The maltreatment of Nigerians comes in different forms, including lies and brainwash. Nigerians, for the most part, know what’s being done to them. The fact that they cannot stand up against the system that oppresses them makes them slaves in their own land.

In Nigerian churches, the poor are robbed of their hard-earned money by smooth-talking pastors, who have brainwashed them into believing that tithes and offerings are the only sure ways of buying a space in heaven. In these churches, everything pastors preach about boils down to three things: tithing, offering and donating.

Some of these evangelists even connive with the powers-that-be to steal from the coffers of the people. 

How can these pastors freely sleep at night knowing they live flamboyantly and only watch as their congregations live in penury? How does one justify the fact that some pastors maim, kill, rape and impregnate members of their congregations? If not motivated by insatiable greed, what would make pastors specialize in encouraging and praying for 419ers not to get caught just so long as the scammers give them a percentage of their loot? Rather than being more interested in tithes and offerings, why can’t pastors speak out against pen-robbers or politicians whose corrupt practices have brought Nigeria to its present sorry state? And how come Nigerian pastors do not question the sources of the huge tithes, donations and offerings they receive on regular basis, for which they pay no taxes? Through their actions, are these pastors not aiding and abetting Nigeria’s endemic corruption, which has destroyed the country’s economy and forced a decline in the living standard of most of those they preach to?

What about the man or woman who jumps and dances around, shouting “Amen!” to “One Nigeria” in the church but won’t let a young man marry his or her daughter or hire him for a job he’s well qualified for simply because he’s Igbo and not Yoruba, Ijaw, Efik, Hausa or any of the more than 250 other distinct ethnic groups that make up Nigeria? Shouldn’t these Christians, who help perpetuate tribalism in Nigeria, by not practicing what they preach, know that everyone is equal in the eyes of God? Do members of the police and their military counterparts, who kill the innocent civilians they swore to protect with reckless abandon, not worship in these churches? Does one need a college degree to know and recognize that human life is a sacred thing?

The hypocrisies of Nigerian imams and Muslims are not any different from those of Nigerian pastors and Christians.
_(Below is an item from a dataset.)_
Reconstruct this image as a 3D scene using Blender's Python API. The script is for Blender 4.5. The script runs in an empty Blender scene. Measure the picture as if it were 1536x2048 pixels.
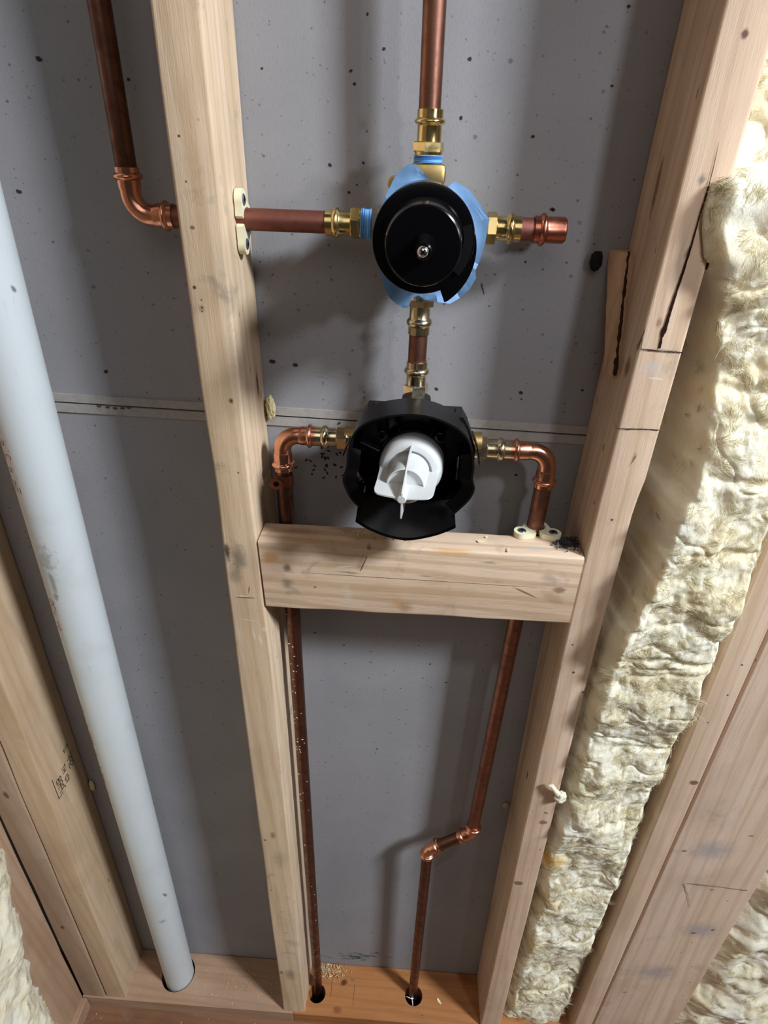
import bpy, bmesh, math, random
from mathutils import Vector, Matrix, Euler, noise
random.seed(7)
S = bpy.context.scene
COL = S.collection
PI = math.pi

# ------------------------------------------------------------------ camera
CAM = Vector((0.19318, -0.61173, 1.49301))
EUL = Euler((1.032741, -0.024802, 0.055852), 'XYZ')
FPX = 1210.19
cd = bpy.data.cameras.new('camera'); cam = bpy.data.objects.new('camera', cd); COL.objects.link(cam)
cam.location = CAM; cam.rotation_euler = EUL
cd.sensor_fit = 'VERTICAL'; cd.sensor_height = 24.0; cd.lens = FPX / 2048 * 24.0
cd.clip_start = 0.01; cd.clip_end = 50
S.camera = cam

# ------------------------------------------------------------------ light
w = bpy.data.worlds.new('world'); S.world = w; w.use_nodes = True
bg = w.node_tree.nodes['Background']; bg.inputs[0].default_value = (0.95, 0.84, 0.72, 1); bg.inputs[1].default_value = 0.06

def area(name, target, direction, dist, size, energy, col, size_y=None):
    l = bpy.data.lights.new(name, 'AREA'); l.shape = 'RECTANGLE'; l.size = size; l.size_y = size_y or size
    l.energy = energy; l.color = col
    o = bpy.data.objects.new(name, l); COL.objects.link(o)
    d = Vector(direction).normalized()
    o.location = Vector(target) + d * dist
    o.rotation_euler = (-d).to_track_quat('-Z', 'Y').to_euler()
    return o
# far daylight window, high up on the right beyond the end of the low side wall
area('window_light', (0.2, -0.04, 0.8), (2.0, -1.28, 2.25), 3.3, 0.40, 205, (0.86, 0.94, 1.0), 0.42)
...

And do you think Nigerians would question the modus operandi of these preachers? 

Heck, no! 

They swallow their messages, just like that, and are willing to use “Leave the matter to God” and “Do not judge” to fight anyone who dares try opening their eyes to truth.

Nigerian politicians like things that way because pastors, imams and traditional rulers help them tame and control the people, so they would never have the courage to fight for what’s rightfully theirs, or even ask simple questions, let alone think for themselves.

In Nigeria, the people do not have jobs, money, schools, electricity, water, food, health facilities, good roads and what have you. People are simply walking dead.

Yet everyone is afraid to talk about the system, even the media which is supposed to be the voice of the voiceless.

Since its creation in 1991, Abia State has been bedeviled by rogues in the guise of governors. But the state has never had a leadership as bad as it currently does. 

Under its current administration, Abia is only alive on the pages of the newspaper, on television screens and the radio airwaves. 

Nothing more! 

Members of the state house of assembly, who, ordinarily, should act as a check and balance on Gov. Okezie Ikpeazu, have sold out. Favours – monetary and otherwise – are being granted to them by the governor in exchange for their silence on the maladministration of the state. The governor even allow the most powerful ones amongst them to nominate some of Abia’s key officials. All that these officials do in turn is award inflated contracts to dubious companies where these legislators have business interests in. 

Abia is in a state of comatose! 

Abians must rise and take back their state! 

No matter what it takes!

But one would never read the real Abia stories in the newspapers. People will never see them being shown on television or hear them being talked about on the radio. Rather, all one hears and sees and reads about Abia are carefully crafted lies, treachery and deceit, all because Nigerian media outlets have been bribed by the state officials not to speak truthfully about what’s going on in Abia State. 

In fact, instead of chastising Ikpeazu – for not paying gratuities; for not paying pensions; for not paying salaries; for not clearing garbage; for not putting finishing touches to the government house his predecessor built, allowing the state to continue paying rent on a government house since its creation; for building no infrastructure in the state; for always gallivanting around developed countries, leaving his job on autopilot – the Nigerian media flood him with awards every year: The Best Governor of the Year, Most Media Friendly Governor. Just name it! Ikpeazu has got, maybe, bought it all.

And Abia people themselves are not willing to do the needful: fight and put a stop to these shenanigans like some other states in the federation have done. They sit back – and only complain – while their governor and his very narrow cabal ruin their beloved state.

Fela was right when he sang: “My people self dey fear too much…We fear to fight for freedom…We fear to fight for liberty…We fear to fight for justice…We fear to fight for happiness…We always get reason to fear…”

Until Nigerians are willing to stake their lives and fight against the system that has reduced them to nothing but derelict remains, they should “suck it up, Sally!” and quit whining.